* WRITTEN TASK:
In the listing below, locate the line containing "fol.grid(rows, tint=[tv +"; reproduce that line and all lines that follow it, unchanged.

-- START OF DATA LINES --

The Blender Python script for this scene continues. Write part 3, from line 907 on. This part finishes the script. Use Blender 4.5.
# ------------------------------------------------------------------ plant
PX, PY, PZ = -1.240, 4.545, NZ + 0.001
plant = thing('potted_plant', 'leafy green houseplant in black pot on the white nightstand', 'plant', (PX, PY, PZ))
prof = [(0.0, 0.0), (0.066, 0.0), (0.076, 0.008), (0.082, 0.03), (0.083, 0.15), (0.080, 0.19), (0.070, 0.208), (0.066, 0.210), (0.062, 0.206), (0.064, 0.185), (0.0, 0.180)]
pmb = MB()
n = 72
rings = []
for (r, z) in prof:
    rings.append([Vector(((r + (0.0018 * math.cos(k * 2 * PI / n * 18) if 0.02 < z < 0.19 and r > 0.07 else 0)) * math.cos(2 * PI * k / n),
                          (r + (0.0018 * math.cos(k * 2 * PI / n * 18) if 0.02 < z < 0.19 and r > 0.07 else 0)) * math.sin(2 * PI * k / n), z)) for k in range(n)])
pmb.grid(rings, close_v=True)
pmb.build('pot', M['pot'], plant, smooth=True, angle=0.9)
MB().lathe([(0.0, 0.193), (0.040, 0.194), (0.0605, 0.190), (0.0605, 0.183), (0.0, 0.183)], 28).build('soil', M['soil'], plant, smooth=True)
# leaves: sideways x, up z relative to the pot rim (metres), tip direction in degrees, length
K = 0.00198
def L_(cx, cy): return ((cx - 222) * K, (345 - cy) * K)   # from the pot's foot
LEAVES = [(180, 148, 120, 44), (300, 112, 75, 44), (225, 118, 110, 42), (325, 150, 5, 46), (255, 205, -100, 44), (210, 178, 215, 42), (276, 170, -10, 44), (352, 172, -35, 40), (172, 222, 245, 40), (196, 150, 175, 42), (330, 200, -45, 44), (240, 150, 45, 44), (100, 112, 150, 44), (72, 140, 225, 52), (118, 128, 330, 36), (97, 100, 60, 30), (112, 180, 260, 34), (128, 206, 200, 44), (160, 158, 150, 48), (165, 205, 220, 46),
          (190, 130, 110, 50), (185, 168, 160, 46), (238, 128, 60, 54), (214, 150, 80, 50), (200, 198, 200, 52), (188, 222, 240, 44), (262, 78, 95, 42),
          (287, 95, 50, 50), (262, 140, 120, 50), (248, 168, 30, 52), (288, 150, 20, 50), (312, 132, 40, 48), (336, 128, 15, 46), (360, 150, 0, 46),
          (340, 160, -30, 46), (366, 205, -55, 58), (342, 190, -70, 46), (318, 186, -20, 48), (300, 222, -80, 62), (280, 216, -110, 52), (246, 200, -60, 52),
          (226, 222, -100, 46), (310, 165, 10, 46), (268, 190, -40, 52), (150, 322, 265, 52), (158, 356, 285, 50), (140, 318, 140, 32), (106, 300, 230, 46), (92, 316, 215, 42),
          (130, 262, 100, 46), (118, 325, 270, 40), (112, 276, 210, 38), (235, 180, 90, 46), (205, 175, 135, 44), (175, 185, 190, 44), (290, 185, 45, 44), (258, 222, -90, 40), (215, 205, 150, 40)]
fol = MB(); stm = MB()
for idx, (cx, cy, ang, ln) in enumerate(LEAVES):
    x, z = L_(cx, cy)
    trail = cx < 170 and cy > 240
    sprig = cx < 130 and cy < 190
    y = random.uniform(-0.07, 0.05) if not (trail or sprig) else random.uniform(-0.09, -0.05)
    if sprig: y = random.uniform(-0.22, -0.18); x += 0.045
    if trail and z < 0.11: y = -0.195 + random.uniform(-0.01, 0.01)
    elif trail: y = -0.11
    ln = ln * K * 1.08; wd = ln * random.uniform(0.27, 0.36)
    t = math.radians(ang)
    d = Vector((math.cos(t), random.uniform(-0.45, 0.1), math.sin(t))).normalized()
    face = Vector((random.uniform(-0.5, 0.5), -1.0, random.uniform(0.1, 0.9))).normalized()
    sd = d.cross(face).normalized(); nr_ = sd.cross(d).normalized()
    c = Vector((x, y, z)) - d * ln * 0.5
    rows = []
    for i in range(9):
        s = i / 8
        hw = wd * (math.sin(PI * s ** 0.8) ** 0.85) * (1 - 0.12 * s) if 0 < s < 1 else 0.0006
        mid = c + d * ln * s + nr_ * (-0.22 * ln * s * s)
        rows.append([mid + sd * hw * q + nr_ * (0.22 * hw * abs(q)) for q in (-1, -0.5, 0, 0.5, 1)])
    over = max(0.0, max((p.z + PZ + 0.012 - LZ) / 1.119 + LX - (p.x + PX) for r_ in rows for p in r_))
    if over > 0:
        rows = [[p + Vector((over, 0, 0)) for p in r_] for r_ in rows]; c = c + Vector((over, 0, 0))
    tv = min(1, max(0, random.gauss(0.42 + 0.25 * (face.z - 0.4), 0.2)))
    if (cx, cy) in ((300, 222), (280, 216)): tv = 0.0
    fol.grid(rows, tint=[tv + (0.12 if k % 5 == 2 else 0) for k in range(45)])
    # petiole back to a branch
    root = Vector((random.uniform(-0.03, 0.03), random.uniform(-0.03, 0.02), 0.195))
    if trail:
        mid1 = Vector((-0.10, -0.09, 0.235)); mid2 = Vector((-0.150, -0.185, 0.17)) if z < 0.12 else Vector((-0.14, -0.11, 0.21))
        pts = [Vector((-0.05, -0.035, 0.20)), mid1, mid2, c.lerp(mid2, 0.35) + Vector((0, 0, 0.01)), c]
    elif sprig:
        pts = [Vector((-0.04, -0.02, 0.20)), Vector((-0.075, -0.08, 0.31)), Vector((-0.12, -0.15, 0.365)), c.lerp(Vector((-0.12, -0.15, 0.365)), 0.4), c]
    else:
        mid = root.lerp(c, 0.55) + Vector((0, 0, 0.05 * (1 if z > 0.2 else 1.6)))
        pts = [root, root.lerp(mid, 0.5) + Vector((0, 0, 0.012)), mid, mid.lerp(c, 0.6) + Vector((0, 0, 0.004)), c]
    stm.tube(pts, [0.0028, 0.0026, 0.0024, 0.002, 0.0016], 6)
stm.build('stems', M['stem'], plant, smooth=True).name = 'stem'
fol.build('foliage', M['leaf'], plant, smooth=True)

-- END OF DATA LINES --

* SOLUTION TO THIS EXERCISE:
    fol.grid(rows, tint=[tv + (0.12 if k % 5 == 2 else 0) for k in range(45)])
    # petiole back to a branch
    root = Vector((random.uniform(-0.03, 0.03), random.uniform(-0.03, 0.02), 0.195))
    if trail:
        mid1 = Vector((-0.10, -0.09, 0.235)); mid2 = Vector((-0.150, -0.185, 0.17)) if z < 0.12 else Vector((-0.14, -0.11, 0.21))
        pts = [Vector((-0.05, -0.035, 0.20)), mid1, mid2, c.lerp(mid2, 0.35) + Vector((0, 0, 0.01)), c]
    elif sprig:
        pts = [Vector((-0.04, -0.02, 0.20)), Vector((-0.075, -0.08, 0.31)), Vector((-0.12, -0.15, 0.365)), c.lerp(Vector((-0.12, -0.15, 0.365)), 0.4), c]
    else:
        mid = root.lerp(c, 0.55) + Vector((0, 0, 0.05 * (1 if z > 0.2 else 1.6)))
        pts = [root, root.lerp(mid, 0.5) + Vector((0, 0, 0.012)), mid, mid.lerp(c, 0.6) + Vector((0, 0, 0.004)), c]
    stm.tube(pts, [0.0028, 0.0026, 0.0024, 0.002, 0.0016], 6)
stm.build('stems', M['stem'], plant, smooth=True).name = 'stem'
fol.build('foliage', M['leaf'], plant, smooth=True)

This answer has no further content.